Dependency calculation occurs in MYSQL_BIN_LOG::write_transaction , which calls Transaction_dependency_tracker::get_dependency . The tracker selects a strategy based on binlog_transaction_dependency_tracking :

void Transaction_dependency_tracker::get_dependency(THD *thd,
                                                    int64 &sequence_number,
                                                    int64 &commit_parent) {
  sequence_number = commit_parent = 0;
  switch (m_opt_tracking_mode) {
    case DEPENDENCY_TRACKING_COMMIT_ORDER:
      m_commit_order.get_dependency(thd, sequence_number, commit_parent);
      break;
    case DEPENDENCY_TRACKING_WRITESET:
      m_commit_order.get_dependency(thd, sequence_number, commit_parent);
      m_writeset.get_dependency(thd, sequence_number, commit_parent);
      break;
    case DEPENDENCY_TRACKING_WRITESET_SESSION:
      m_commit_order.get_dependency(thd, sequence_number, commit_parent);
      m_writeset.get_dependency(thd, sequence_number, commit_parent);
      m_writeset_session.get_dependency(thd, sequence_number, commit_parent);
      break;
    default:
      assert(0);
      m_commit_order.get_dependency(thd, sequence_number, commit_parent);
  }
}

The writeset tracker ( Writeset_trx_dependency_tracker::get_dependency ) iterates over the transaction’s hash values, updates a history map, respects capacity limits, and computes the final commit_parent based on the smallest conflicting sequence number.
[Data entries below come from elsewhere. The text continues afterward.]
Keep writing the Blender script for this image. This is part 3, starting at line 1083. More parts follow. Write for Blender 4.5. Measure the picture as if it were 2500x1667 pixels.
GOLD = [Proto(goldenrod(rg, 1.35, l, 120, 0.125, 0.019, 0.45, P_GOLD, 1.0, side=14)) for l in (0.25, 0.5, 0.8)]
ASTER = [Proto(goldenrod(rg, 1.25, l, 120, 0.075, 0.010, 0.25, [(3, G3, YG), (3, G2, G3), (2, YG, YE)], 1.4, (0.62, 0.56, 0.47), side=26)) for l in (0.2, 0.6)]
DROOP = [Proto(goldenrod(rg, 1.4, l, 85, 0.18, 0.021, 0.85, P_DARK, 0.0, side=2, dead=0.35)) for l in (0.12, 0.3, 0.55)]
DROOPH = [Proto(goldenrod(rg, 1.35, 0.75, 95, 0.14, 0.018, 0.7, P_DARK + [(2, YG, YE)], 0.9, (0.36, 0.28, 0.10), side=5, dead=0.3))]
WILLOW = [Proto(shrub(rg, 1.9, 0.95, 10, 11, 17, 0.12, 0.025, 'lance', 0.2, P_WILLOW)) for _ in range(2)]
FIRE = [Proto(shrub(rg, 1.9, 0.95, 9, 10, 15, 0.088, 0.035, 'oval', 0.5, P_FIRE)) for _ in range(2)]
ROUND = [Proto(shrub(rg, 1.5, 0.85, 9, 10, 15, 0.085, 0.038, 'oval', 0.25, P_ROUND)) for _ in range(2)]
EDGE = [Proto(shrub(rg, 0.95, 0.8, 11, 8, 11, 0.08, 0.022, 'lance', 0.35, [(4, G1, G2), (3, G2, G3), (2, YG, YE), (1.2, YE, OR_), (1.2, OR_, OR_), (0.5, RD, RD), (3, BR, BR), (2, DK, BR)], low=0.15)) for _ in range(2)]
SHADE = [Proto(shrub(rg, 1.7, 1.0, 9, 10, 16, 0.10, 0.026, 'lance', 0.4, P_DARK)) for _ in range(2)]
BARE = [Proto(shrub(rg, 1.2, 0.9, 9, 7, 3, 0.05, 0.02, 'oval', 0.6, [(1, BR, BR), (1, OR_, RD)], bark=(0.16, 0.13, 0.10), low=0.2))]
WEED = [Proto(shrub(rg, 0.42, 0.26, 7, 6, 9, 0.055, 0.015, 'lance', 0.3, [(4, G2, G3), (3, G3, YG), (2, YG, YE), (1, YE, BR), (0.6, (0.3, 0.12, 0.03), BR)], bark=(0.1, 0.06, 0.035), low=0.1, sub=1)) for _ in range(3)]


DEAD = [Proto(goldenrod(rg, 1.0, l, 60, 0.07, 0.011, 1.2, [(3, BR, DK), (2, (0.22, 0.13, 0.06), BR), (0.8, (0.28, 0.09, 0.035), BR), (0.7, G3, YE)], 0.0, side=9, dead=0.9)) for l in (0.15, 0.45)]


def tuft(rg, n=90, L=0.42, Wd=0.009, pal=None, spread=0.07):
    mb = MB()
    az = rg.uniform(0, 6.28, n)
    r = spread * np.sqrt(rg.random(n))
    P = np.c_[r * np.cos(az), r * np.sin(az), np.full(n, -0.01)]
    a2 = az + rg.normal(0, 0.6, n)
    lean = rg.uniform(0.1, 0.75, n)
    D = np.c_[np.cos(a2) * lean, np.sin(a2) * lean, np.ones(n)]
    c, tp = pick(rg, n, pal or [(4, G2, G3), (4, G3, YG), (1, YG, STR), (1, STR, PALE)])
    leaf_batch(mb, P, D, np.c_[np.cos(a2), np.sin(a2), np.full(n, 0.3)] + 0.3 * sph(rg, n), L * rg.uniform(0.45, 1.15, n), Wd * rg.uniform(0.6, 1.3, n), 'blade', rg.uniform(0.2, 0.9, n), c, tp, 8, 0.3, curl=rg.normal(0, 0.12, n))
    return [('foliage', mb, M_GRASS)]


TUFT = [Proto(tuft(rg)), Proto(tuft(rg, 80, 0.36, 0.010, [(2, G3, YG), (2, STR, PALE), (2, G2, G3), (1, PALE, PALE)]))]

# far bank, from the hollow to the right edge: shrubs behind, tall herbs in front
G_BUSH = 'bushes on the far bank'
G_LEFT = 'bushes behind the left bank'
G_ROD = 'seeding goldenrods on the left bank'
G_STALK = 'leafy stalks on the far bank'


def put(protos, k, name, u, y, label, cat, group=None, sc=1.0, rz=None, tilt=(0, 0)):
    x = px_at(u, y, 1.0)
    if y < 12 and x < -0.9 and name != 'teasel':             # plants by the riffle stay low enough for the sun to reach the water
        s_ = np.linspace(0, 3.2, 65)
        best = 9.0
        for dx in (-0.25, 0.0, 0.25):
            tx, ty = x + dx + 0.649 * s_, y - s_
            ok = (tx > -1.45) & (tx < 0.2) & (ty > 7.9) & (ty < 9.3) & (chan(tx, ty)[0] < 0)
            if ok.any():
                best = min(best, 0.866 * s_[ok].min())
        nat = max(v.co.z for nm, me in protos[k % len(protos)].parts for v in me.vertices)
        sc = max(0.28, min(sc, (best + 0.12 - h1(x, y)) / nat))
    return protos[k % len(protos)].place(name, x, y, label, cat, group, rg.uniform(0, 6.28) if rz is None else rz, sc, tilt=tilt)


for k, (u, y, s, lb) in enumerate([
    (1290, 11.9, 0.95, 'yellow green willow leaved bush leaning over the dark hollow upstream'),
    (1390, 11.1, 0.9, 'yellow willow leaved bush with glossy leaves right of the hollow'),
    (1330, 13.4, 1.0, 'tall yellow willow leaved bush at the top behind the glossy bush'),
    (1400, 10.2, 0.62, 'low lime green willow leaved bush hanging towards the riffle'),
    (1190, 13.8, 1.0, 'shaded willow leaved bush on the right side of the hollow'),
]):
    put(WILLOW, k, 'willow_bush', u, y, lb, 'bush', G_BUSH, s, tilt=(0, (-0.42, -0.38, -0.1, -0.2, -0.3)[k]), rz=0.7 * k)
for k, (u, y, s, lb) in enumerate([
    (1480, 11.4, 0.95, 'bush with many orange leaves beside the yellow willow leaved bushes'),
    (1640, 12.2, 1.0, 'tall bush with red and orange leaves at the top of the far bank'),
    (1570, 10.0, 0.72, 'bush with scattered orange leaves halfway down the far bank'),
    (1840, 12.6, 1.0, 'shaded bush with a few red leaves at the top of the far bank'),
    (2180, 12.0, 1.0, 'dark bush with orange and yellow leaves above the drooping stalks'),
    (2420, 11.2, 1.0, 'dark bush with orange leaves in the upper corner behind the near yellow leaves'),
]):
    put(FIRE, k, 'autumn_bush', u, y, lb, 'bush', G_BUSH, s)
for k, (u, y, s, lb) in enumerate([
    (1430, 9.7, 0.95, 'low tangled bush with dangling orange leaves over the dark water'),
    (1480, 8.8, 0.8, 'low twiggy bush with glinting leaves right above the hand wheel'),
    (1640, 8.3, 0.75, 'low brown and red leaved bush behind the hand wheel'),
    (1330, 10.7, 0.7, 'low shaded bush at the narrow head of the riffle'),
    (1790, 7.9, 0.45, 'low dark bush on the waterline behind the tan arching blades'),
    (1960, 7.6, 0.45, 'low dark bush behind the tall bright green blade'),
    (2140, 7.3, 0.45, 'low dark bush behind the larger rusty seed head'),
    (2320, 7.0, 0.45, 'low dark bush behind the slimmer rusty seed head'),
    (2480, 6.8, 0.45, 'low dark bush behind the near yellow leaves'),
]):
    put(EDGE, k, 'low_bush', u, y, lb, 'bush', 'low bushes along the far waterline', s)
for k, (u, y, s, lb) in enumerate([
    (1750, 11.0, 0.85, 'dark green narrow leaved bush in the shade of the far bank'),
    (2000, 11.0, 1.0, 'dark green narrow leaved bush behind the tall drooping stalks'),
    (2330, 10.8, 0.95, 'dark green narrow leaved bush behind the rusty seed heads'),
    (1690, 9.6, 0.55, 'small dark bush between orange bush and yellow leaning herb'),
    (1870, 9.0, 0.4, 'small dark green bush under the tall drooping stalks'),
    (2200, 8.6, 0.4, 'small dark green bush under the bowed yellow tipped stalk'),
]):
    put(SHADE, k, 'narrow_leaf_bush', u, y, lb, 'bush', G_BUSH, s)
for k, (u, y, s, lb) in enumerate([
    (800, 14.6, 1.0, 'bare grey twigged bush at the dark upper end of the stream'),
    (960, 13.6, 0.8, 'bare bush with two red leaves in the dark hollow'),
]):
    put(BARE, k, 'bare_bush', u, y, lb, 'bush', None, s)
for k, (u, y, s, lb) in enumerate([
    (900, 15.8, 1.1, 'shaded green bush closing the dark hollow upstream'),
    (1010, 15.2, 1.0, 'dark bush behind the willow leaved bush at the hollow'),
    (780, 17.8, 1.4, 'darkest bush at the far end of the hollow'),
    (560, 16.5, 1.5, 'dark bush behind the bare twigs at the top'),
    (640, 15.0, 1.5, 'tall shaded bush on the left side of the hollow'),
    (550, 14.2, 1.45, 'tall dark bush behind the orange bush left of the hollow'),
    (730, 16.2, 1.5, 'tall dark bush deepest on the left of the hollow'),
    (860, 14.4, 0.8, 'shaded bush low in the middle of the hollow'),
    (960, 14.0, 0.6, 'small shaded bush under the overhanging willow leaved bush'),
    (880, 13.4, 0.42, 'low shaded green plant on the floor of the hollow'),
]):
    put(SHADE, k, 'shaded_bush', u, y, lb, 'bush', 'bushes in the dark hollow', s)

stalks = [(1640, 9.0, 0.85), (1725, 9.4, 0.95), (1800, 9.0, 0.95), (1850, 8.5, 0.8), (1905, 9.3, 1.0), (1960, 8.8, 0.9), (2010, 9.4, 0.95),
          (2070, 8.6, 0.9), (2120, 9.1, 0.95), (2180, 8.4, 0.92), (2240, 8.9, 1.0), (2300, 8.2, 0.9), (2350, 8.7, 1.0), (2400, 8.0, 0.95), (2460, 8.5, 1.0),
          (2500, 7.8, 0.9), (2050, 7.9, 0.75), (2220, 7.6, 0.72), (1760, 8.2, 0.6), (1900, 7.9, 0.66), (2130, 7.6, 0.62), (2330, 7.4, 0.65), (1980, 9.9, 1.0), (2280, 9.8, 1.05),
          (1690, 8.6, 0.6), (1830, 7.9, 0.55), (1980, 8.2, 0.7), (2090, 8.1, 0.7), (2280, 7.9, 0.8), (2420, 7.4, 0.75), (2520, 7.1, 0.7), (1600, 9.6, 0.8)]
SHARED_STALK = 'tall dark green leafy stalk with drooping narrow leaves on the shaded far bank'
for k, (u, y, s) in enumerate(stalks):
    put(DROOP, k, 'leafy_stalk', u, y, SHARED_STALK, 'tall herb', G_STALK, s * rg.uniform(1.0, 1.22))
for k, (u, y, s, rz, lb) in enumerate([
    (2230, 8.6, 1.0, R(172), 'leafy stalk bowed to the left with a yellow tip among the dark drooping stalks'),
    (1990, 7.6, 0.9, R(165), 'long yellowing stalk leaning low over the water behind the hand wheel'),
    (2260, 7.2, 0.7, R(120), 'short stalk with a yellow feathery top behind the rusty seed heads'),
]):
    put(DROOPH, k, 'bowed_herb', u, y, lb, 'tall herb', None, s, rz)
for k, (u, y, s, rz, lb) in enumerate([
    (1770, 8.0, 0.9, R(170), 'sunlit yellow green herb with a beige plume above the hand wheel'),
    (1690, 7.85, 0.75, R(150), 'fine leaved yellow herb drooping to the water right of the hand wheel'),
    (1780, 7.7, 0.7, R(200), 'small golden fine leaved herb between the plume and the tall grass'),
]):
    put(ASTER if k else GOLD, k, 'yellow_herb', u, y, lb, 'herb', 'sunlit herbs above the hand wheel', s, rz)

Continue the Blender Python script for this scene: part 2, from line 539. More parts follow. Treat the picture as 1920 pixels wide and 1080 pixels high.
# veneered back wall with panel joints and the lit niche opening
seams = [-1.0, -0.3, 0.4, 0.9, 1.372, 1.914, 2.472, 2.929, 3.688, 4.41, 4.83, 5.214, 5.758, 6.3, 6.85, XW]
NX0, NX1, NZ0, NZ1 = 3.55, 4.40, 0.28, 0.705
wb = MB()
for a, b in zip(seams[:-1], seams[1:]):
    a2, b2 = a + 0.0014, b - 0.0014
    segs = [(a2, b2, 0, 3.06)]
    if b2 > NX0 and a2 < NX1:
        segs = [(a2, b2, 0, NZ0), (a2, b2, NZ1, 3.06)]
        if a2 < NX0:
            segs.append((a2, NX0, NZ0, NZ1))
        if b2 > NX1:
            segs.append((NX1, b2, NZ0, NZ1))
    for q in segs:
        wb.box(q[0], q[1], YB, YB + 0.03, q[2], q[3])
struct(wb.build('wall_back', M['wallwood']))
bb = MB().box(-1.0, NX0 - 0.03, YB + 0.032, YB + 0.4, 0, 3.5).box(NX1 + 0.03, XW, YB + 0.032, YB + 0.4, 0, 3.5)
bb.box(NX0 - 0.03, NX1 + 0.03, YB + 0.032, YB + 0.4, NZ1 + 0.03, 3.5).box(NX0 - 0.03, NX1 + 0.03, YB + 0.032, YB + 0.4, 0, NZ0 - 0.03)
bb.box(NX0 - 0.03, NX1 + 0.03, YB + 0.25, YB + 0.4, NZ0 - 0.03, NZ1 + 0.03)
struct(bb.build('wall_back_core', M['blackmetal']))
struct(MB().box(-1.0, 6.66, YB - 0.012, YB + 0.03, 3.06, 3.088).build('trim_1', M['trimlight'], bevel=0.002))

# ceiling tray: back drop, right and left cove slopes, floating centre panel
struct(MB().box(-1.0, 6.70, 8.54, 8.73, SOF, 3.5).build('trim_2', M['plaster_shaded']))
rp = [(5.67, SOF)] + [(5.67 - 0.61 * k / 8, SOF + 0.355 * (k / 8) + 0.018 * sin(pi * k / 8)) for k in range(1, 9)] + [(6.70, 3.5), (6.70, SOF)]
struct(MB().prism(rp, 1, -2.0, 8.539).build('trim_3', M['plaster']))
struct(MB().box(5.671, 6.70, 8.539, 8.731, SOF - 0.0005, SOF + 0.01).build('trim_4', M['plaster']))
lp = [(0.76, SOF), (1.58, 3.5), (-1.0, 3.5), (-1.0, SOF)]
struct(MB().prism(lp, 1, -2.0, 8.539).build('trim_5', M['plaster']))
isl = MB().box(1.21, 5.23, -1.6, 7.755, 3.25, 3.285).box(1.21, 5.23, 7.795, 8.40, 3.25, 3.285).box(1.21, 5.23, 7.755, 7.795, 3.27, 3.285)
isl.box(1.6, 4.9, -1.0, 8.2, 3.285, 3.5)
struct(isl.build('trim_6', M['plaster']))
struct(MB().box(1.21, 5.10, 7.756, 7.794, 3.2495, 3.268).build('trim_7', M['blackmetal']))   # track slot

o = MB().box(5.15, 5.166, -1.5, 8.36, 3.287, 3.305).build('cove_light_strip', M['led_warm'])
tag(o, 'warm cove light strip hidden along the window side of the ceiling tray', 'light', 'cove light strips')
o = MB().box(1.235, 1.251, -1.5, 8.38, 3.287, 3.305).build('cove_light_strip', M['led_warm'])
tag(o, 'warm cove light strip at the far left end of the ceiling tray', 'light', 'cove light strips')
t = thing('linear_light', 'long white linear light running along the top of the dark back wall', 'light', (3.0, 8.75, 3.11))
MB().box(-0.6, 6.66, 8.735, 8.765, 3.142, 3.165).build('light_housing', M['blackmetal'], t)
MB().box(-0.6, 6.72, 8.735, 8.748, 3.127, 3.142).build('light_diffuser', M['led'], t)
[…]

void Writeset_trx_dependency_tracker::get_dependency(THD *thd,
                                                     int64 &sequence_number,
                                                     int64 &commit_parent) {
  Rpl_transaction_write_set_ctx *write_set_ctx =
      thd->get_transaction()->get_transaction_write_set_ctx();
  std::vector<uint64> *writeset = write_set_ctx->get_write_set();
  bool can_use_writesets = (writeset->size() != 0 || write_set_ctx->get_has_missing_keys() ||
       is_empty_transaction_in_binlog_cache(thd)) &&
      (global_system_variables.transaction_write_set_extraction ==
       thd->variables.transaction_write_set_extraction) &&
      !write_set_ctx->get_has_related_foreign_keys() &&
      !write_set_ctx->was_write_set_limit_reached();
  // ... (history handling omitted for brevity) ...
}

Writeset usage has several constraints: it cannot be applied to DDL statements, the session’s hash algorithm must match the history’s algorithm, modified columns must not be referenced by other tables, the history size must stay within binlog_transaction_dependency_history_size , and tables without primary or unique keys fall back to commit‑order tracking.

The writeset_session tracker further restricts transactions from the same session:

void Writeset_session_trx_dependency_tracker::get_dependency(
    THD *thd, int64 &sequence_number, int64 &commit_parent) {
  int64 session_parent = thd->rpl_thd_ctx.dependency_tracker_ctx()
                             .get_last_session_sequence_number();
  if (session_parent != 0 && session_parent < sequence_number)
    commit_parent = std::max(commit_parent, session_parent);
  thd->rpl_thd_ctx.dependency_tracker_ctx().set_last_session_sequence_number(
      sequence_number);
}

Performance testing with sysbench (10 tables, 100 k rows each, 300 s read‑write workload) showed that writeset‑based replication significantly outperforms pure commit‑order replication, especially when master concurrency is low; writeset_session performs slightly slower than pure writeset but still better than commit‑order.

In summary, writeset refines transaction dependencies on top of logical clocks, increasing slave replay parallelism for workloads with limited master concurrency, while incurring extra memory and CPU overhead that may be undesirable on highly concurrent or resource‑constrained instances.